A thousand and one nights – a game of enticing stories


While I used to be very involved in roleplaying games, I have not really followed various trends, like for many others, the amount of time available has dwindled and I have reached some kind of local minima, a form of game that mostly works, typically using an old and flawed system which I know well.

Before leaving for Japan, I sold a large part of the gaming material I knew I would never use. The little gaming material I bought since, was mostly to get ideas for settings and scenarios, rarely did a used the game per se. Meanwhile I have been trying to go towards a more narrative solution, which is hard because among the players I have, many are not GM at heart, but I still try.
A thousand and one night by Meguey Baker is a small game I noticed somehow on the internet, I don’t remember who pointed me to it, but I ordered it. It is a nicely designed booklet that presents a game where people tell thousand and one night tales.
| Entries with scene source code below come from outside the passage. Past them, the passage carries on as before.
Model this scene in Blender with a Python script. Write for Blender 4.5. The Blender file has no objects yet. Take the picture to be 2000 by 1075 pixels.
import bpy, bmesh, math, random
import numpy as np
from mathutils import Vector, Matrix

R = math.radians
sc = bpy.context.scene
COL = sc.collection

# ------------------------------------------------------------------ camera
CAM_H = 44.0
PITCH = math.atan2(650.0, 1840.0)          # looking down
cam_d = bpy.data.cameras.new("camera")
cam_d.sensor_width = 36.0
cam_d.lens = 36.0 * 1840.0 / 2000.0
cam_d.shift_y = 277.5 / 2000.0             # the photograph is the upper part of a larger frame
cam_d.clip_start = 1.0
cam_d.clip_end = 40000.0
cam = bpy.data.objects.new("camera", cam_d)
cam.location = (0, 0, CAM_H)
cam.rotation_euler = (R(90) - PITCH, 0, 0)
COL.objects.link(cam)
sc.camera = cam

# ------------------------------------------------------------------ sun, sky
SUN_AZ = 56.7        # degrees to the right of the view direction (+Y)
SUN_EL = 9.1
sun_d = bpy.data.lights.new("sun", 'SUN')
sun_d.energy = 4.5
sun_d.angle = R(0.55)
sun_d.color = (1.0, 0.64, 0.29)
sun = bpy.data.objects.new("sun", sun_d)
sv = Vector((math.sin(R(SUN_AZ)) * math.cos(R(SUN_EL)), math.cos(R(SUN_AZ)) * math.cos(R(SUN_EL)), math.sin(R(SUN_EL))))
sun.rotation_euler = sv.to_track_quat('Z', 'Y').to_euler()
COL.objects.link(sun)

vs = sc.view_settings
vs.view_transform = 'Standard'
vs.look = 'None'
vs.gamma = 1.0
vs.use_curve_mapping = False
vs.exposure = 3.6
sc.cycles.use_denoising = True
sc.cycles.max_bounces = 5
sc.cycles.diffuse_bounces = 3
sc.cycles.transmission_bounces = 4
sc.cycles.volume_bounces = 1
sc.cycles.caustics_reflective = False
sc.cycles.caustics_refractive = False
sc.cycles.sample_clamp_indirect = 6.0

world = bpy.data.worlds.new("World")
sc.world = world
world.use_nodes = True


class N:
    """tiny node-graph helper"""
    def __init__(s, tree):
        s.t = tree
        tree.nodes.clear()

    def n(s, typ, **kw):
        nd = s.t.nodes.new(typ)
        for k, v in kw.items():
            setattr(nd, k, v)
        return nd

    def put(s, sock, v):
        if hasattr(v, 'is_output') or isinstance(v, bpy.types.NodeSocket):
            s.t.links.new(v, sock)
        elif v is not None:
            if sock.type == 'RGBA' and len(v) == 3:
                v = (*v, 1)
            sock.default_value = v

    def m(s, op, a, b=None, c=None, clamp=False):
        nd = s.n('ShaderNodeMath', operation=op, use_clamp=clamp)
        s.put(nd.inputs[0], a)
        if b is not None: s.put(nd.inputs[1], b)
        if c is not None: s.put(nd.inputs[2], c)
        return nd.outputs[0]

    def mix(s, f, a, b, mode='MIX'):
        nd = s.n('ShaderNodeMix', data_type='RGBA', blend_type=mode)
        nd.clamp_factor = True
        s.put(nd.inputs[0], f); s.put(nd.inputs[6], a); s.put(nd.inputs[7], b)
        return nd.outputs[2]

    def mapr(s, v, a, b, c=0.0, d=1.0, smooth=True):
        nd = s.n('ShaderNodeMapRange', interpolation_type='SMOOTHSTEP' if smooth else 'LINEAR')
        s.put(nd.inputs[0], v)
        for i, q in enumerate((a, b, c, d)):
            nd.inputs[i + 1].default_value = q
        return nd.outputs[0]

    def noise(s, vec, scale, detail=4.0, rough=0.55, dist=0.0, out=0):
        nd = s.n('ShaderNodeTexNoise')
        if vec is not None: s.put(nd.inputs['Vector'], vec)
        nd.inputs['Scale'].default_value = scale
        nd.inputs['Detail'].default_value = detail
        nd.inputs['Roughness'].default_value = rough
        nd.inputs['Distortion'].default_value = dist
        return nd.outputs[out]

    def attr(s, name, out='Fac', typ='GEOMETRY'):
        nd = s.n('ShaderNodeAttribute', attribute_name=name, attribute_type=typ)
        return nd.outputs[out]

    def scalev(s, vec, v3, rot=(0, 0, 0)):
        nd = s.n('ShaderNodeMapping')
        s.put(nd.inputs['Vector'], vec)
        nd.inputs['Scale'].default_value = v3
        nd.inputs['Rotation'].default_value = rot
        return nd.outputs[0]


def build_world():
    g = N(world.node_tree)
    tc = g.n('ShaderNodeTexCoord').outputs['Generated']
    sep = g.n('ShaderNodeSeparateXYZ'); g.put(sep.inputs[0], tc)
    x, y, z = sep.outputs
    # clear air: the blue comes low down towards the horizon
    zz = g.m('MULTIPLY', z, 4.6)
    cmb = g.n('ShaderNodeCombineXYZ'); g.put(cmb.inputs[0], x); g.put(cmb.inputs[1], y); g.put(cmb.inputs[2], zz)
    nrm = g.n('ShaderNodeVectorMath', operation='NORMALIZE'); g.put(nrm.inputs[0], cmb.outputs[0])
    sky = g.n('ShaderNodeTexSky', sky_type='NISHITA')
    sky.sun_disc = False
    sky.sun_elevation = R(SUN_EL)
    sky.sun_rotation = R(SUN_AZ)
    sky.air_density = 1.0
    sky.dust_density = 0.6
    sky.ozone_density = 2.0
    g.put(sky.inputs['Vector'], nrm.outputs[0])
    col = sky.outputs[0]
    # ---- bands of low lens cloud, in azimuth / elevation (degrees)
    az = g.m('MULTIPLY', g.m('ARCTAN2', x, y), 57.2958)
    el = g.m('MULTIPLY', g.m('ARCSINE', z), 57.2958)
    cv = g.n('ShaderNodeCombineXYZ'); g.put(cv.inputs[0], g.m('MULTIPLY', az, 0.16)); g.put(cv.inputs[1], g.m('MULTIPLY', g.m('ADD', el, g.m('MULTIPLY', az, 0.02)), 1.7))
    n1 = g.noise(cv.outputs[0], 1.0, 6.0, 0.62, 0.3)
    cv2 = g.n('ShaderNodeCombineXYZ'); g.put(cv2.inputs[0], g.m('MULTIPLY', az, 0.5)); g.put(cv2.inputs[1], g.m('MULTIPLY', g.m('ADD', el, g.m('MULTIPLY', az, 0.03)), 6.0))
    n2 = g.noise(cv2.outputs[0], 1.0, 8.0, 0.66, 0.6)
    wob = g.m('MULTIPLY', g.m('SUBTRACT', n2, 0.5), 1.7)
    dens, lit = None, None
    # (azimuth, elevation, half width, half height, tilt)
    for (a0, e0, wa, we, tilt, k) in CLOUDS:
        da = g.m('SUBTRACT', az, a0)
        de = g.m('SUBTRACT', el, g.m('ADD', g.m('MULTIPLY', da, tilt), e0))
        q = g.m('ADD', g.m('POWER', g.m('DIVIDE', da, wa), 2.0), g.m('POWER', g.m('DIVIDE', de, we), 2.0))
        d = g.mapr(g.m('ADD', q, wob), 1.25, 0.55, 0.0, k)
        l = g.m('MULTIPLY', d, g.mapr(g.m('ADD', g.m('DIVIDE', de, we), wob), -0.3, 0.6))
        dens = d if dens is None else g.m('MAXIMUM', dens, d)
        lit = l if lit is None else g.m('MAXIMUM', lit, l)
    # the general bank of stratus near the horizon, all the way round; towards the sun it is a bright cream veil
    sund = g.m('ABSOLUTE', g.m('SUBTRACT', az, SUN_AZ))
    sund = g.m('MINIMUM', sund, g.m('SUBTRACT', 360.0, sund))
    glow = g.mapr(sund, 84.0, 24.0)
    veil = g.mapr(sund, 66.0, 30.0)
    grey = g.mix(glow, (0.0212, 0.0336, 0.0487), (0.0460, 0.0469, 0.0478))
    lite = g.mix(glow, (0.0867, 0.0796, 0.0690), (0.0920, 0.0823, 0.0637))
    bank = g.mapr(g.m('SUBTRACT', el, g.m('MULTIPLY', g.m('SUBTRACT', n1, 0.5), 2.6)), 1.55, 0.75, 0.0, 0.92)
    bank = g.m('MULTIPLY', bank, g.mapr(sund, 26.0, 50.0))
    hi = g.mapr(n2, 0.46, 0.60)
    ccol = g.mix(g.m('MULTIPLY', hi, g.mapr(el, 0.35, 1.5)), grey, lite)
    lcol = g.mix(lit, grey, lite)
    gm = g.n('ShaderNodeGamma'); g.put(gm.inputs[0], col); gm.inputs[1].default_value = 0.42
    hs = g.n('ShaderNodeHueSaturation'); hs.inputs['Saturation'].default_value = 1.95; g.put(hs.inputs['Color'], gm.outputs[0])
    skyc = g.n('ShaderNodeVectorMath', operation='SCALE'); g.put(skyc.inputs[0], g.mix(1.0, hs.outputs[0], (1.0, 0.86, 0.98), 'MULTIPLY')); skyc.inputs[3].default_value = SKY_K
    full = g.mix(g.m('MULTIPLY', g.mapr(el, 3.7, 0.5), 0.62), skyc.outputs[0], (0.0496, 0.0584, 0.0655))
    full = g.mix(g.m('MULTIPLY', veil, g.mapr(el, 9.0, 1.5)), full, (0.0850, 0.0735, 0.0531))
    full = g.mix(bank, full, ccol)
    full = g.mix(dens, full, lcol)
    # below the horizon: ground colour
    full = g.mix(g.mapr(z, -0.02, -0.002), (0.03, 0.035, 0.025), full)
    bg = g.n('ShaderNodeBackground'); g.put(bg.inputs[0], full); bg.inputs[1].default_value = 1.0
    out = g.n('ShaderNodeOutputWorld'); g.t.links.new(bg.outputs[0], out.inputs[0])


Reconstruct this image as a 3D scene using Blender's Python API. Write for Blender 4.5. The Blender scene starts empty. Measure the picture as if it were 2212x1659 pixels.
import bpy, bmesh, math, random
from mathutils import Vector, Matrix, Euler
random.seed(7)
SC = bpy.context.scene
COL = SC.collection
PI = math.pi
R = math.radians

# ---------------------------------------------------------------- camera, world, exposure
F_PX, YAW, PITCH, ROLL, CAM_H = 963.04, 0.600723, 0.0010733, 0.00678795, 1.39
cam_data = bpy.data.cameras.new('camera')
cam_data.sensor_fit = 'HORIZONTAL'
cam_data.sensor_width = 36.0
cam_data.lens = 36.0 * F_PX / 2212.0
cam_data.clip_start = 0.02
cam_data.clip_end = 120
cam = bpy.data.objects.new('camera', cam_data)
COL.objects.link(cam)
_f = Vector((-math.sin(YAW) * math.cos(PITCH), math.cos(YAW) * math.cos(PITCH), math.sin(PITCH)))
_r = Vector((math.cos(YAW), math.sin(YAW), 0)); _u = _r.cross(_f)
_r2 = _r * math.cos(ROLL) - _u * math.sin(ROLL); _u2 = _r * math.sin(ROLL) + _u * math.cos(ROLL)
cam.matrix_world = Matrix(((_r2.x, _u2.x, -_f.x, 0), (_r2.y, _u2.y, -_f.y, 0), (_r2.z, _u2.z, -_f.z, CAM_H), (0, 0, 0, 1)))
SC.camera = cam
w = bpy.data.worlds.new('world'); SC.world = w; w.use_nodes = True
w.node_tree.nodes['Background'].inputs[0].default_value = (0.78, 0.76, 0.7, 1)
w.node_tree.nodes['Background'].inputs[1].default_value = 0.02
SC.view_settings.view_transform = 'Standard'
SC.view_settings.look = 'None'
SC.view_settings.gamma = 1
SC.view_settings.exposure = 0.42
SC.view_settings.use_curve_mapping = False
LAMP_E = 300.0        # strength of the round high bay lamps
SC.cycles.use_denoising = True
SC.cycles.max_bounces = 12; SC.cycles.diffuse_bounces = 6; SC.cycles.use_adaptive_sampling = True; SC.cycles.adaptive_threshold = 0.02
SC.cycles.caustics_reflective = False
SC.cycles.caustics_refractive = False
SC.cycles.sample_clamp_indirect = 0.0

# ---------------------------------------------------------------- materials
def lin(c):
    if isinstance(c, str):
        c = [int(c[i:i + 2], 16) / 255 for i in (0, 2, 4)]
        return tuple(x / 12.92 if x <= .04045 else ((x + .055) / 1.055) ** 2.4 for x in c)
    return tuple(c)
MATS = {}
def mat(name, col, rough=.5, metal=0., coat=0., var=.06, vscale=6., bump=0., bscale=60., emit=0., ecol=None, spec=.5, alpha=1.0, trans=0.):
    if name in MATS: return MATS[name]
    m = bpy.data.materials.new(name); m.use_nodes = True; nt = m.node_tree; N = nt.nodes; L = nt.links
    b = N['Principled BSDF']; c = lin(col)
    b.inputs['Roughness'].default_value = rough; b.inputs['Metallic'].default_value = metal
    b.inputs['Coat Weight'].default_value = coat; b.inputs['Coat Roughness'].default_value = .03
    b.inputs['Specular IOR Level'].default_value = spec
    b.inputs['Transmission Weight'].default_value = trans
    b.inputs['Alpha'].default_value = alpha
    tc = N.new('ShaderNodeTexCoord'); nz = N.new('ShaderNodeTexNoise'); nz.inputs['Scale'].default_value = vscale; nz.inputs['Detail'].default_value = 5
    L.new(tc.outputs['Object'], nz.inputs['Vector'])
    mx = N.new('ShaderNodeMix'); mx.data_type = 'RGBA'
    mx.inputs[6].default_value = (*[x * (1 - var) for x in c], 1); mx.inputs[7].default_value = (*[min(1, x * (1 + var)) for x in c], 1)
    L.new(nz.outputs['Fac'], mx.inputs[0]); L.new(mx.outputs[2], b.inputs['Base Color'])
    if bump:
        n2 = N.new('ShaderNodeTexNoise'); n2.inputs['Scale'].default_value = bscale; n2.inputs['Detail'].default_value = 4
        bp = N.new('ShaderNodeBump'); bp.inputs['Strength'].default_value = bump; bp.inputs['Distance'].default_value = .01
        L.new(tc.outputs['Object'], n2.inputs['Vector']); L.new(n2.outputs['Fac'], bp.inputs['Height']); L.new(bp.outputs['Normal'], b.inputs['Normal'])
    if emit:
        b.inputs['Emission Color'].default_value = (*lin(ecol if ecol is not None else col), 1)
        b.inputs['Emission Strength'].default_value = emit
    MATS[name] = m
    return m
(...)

The game is nicely written and the illustrations are beautiful (I tend to dislike illustrations in US games).
The gaming system is pretty simple, with players betting dices, on the outcome of actions, one key aspect of the game is that at any point in time, a character can start to tell a story, effectively becoming the GM within that sub-story. Maybe because the root narrator is the Sultan, this reminded me of the some free game I once read, where the GM is some omnipotent tyrant and the players are various conspirators – annoyingly I have forgotten the name of the game.

A thousand and one nights
a Game of Enticing stories

Night Sky Games

If you are looking for some reference about the period or the setting of the 1001 night tales, you won’t find much in this book, the game gives some hints on how to set the ambiance, dim lights, confortable seating and arabian food, but stays admirably vague about the setting. I partially understand this, as everybody knows the tales, and realism would get in the way, but it also felt very politically correct.
Did I like reading this book? Yes, will I play the game? probably not. As with many other games of the same time, I only see this work if I played with a group of experienced GMs, or maybe younger players. The book does not give many hints on how to bootstrap the process, how to get the story flowing. Somehow I feel this is yet another game that falls in the middle of the uncanny valley between classical RPG and narrative games like story dices.

All in all a nicely written game with good ideas which I can’t use.